Finke was born the son of a teacher in 1891 in the north-Bohemian village of Josefstal (modern-day Josefův Důl, Czech Republic). From 1906 to 1908, he attended a teacher's seminar in Reichenberg (now Liberec). He received organ, piano and violin lessons, and from 1908 to 1911, studied at the Prague Conservatory, where he studied piano and composition. From 1911 onward, he worked as a private music teacher and from 1915 as a teacher of musical theory at the Prague Conservatory. In 1920, he moved to the German Academy of Music and Performing Arts in Prague, where he worked as a teacher of musical theory and composition. He became a professor in 1926, and worked as the rector from 1927 to 1945.

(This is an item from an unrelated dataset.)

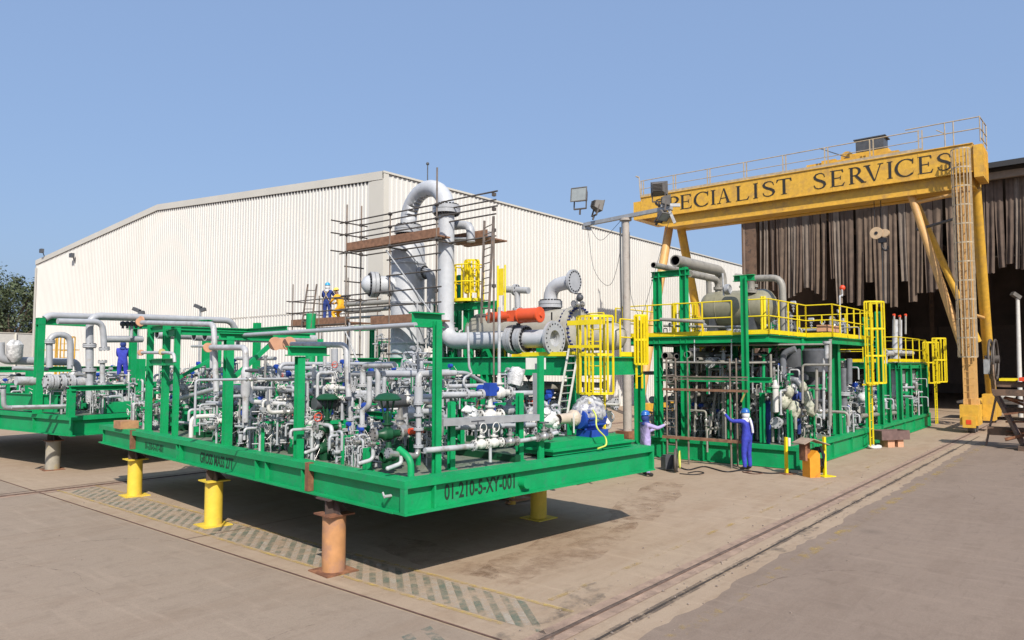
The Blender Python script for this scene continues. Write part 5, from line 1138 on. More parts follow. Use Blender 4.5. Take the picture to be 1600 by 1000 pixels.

During the German occupation of Czechoslovakia, he composed works expressing sympathy for the Nazis, most notably the hymn O Herzland Böhmen (1942). His opportunistic application for membership within the Nazi party expired in 1942 because of his political unreliability.
After imprisonment and expropriation as a result of the Beneš decrees as well as a suicide attempt in 1945, Finke was brought to Dresden by the Soviet occupation forces via Moscow. There, he founded the State Academy of Music and Dresden Theatre, and was, until 1951, its rector. Until 1958, he was a professor of sound recordings at the Leipzig Academy of Music. His total works comprise about 170 compositions.
Finke was a member of the SED from 1946 until his death in 1968 in Dresden. He was buried in Heidenfriedhof Cemetery. His signature graces his gravestone. Finke's estate is preserved by the Academy of Arts in Berlin.